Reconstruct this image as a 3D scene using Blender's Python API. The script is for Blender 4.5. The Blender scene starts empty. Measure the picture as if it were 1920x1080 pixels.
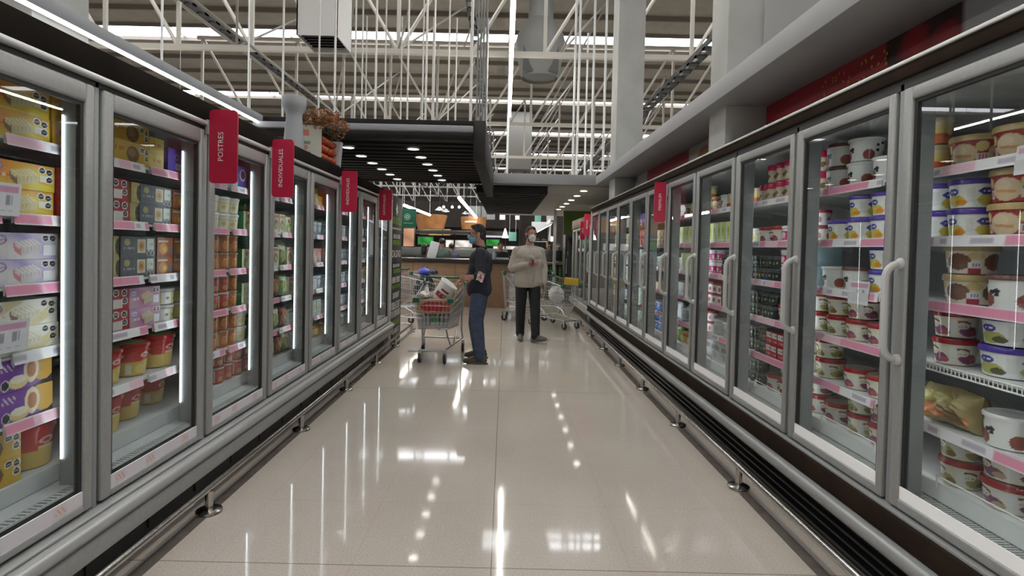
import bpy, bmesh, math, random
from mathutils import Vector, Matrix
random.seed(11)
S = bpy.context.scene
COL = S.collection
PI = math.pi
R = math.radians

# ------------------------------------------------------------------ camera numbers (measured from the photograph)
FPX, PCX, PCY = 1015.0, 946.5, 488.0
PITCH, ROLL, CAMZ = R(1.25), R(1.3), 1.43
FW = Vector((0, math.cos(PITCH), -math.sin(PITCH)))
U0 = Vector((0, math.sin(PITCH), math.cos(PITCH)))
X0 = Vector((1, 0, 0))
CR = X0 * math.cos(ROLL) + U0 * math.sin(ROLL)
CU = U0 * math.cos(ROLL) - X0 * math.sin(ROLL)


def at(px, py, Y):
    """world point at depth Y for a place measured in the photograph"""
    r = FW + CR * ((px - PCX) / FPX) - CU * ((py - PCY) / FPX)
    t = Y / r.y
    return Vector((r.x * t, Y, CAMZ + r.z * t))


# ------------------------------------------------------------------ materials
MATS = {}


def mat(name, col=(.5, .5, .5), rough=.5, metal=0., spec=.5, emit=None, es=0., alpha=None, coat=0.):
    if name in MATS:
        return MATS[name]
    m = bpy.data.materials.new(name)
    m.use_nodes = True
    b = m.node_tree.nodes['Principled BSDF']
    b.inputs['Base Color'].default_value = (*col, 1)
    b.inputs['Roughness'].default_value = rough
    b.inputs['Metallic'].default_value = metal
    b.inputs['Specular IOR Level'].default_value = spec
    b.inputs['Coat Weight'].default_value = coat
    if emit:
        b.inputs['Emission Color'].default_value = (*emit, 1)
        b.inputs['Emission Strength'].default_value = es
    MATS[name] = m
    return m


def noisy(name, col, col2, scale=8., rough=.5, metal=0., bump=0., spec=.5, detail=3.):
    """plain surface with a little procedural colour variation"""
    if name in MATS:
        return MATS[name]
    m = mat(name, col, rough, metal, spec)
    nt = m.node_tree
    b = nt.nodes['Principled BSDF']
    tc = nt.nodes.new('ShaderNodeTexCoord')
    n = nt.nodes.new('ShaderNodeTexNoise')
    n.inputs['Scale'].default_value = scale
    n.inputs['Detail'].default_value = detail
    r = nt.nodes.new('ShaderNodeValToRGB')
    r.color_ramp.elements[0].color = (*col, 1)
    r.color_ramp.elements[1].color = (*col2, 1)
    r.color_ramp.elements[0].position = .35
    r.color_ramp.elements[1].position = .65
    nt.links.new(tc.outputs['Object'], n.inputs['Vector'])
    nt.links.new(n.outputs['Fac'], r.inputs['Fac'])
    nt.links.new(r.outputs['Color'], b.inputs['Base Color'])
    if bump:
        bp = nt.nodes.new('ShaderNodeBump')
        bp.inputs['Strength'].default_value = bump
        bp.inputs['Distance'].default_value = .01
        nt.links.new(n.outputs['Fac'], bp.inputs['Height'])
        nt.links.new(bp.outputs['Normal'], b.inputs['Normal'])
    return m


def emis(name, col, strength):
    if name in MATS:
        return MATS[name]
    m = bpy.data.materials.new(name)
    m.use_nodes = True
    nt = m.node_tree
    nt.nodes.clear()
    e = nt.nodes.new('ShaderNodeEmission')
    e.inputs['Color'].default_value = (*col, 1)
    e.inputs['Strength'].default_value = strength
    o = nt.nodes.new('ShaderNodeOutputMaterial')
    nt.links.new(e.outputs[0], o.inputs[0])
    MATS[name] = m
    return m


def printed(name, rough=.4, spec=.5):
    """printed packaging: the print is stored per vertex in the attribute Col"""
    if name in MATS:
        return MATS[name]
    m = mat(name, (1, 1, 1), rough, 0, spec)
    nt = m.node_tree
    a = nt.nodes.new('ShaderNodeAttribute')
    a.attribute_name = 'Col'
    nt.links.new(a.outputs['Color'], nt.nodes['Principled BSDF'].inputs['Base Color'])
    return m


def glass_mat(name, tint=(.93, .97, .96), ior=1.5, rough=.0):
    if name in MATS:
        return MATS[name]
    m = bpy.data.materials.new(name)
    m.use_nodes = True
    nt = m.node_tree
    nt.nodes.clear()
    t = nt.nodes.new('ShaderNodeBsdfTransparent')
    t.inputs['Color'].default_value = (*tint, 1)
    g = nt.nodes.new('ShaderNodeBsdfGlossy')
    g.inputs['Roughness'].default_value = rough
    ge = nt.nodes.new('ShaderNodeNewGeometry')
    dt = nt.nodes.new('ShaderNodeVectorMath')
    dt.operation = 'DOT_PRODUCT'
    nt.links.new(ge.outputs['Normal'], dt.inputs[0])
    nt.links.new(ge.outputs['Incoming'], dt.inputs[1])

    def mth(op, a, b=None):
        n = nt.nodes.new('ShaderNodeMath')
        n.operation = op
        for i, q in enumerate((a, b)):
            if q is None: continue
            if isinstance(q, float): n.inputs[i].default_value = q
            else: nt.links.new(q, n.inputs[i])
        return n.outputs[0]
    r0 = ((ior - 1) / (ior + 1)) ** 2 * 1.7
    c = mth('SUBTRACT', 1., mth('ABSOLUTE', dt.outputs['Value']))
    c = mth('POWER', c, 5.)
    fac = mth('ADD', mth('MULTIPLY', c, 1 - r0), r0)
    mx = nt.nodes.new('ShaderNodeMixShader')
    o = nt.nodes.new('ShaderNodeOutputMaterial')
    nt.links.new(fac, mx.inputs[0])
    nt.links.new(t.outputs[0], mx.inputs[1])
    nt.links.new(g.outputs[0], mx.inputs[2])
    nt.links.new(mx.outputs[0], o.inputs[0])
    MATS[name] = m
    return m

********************

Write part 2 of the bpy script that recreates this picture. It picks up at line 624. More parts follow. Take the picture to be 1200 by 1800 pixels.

********************

● **WHAT YOU NEED TO DO**: Can you give again only the lines between the one containing "Reconstruct this image" and the one containing "CU = U0 * math.cos(ROLL)", counting both, exactly as they appear and without any pictures?

● **EXERCISE RESPONSE**:
Reconstruct this image as a 3D scene using Blender's Python API. The script is for Blender 4.5. The Blender scene starts empty. Measure the picture as if it were 1920x1080 pixels.
import bpy, bmesh, math, random
from mathutils import Vector, Matrix
random.seed(11)
S = bpy.context.scene
COL = S.collection
PI = math.pi
R = math.radians

# ------------------------------------------------------------------ camera numbers (measured from the photograph)
FPX, PCX, PCY = 1015.0, 946.5, 488.0
PITCH, ROLL, CAMZ = R(1.25), R(1.3), 1.43
FW = Vector((0, math.cos(PITCH), -math.sin(PITCH)))
U0 = Vector((0, math.sin(PITCH), math.cos(PITCH)))
X0 = Vector((1, 0, 0))
CR = X0 * math.cos(ROLL) + U0 * math.sin(ROLL)
CU = U0 * math.cos(ROLL) - X0 * math.sin(ROLL)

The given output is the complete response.